In 2012, the CLCS validated its partial submission on the Philippine (Benham) Rise, resulting in an additional 135,506 square kilometers of seabed area ceded to the country.

Alferez noted that the 2016 arbitral ruling confirmed the maritime entitlements and rejected those that exceeded geographic and substantive limits under UNCLOS.

“Incidents in the waters tend to overshadow the importance of what lies beneath,” he said.

Maximum boundary

The DFA official pointed out that the seabed and the subsoil extending from the archipelago up to the maximum extent allowed by UNCLOS “hold significant potential resources” that will benefit the country and the generations of Filipinos to come.

“Today, we secure our future by making a manifestation of our exclusive right to explore and exploit the natural resources in our extended continental shelf (ECS) entitlement,” he said.

Alferez, however, clarified that the Philippines’ submission does not prejudice discussions with other coastal states that may have legitimate ECS claims measured from their respective lawful baselines under UNCLOS.

“We consider our submission as our step in discussion delimitation matters and other forms of cooperation moving forward.

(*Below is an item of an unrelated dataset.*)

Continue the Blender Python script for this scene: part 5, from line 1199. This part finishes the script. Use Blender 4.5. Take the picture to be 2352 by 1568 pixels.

What is important is that the Philippines puts on the record the maximum extent of our entitlement,” he said.

Ambassador Antonio Lagdameo, the Philippine permanent representative to the UN in New York, said the submission can reinvigorate the efforts of states to demonstrate their readiness to pursue UNCLOS processes in the determination of maritime entitlements and promote a rules-based international order.

The National Mapping and Resource Information Agency (NAMRIA) led the ECS technical working group (ECS-TWG) that worked on the submission for more than a decade and a half.

Backed by strong data

NAMRIA Administrator Peter Tiangco welcomed the ECS submission and thanked the ECS-TWG for their work in gathering and processing data on geodetic and hydrographic information, and geophysical and geological information to substantiate the submission.

The Philippines, in its first submission for Benham Rise in 2009, stated that it reserved the right to make submissions for other areas in the future.

Under Article 76 of UNCLOS, a coastal state such as the Philippines is entitled to establish the outer limits of its continental shelf comprising the seabed and subsoil of the submarine areas extending beyond 200 nautical miles but not to exceed 350 NM from the baselines from which the breadth of the territorial sea is measured.

The first submission was also undertaken by the ECS-TWG, an inter-agency body composed of technical, legal, diplomatic, political, and law enforcement experts from several Philippine offices and agencies, among them, NAMRIA, DFA, the Department of Justice, Department of Energy, National Security Council, Department of Environment and Natural Resources–Mines and Geosciences Bureau, University of the Philippines Institute for Maritime Affairs and Law of the Sea, the UP National Institute of Geological Sciences, the former National Coast Watch Council Secretariat, Department of National Defense, Office of the Solicitor General and Philippine Coast Guard.